Is global warming really happening?
Source: Image courtesy of
NASA
Around the world scientists, politicians and business leaders are debating about the existence, extent and cause of global warming.
One view maintains that global warming is not occurring and we are merely witnessing natural weather patterns.
As humans only recently began keeping records of the weather in the last few hundred years, we know much less about how the weather varies over thousands, hundreds of thousands, or hundreds of million years.
In this view, it is therefore possible that a few unusually hot or cold years or changes in weather patterns may be entirely natural.
A second group does acknowledge that global warming appears to be happening, but challenges the belief that humans are responsible.
This group maintains that we are undergoing a long-term change in the weather; however this is caused by changes in the sun, the earth and much larger natural events than a few hundred years of pollution released by humans.

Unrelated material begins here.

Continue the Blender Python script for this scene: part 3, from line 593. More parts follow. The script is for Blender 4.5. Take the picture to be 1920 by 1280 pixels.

Finally, there is a growing group who believe that humans are directly contributing, if not actually causing, changes in global weather patterns.
This group believes that our choices of where we live, the pollution we release into the natural environment, and our direct impact on the environment - removing tree cover for farming, diverting rivers for our own water needs and emitting heat from our industries - are forcing up global temperatures and changing weather patterns.
Regardless of the cause or whether this is a short-term or long-term variation in the earth’s temperature, there are clear indications that the earth is heating up.
According to the Australian Greenhouse Office publication 'Climate Change: An Australian Guide to the Science and Potential Impacts
', "the 1990s were the warmest decade and 1998 the warmest year of the millennium".
When charting meteorological (weather) records since 1910
there is a trend to warmer annual mean temperatures across Australia.
The Bureau of Meteorology
has reported that 2005 was the hottest year in Australia’s recorded history, and the second warmest year globally since records have been kept.
Studies of retreating glaciers and sea, ice global ocean currents, and winds have also indicated that significant climate change is in progress.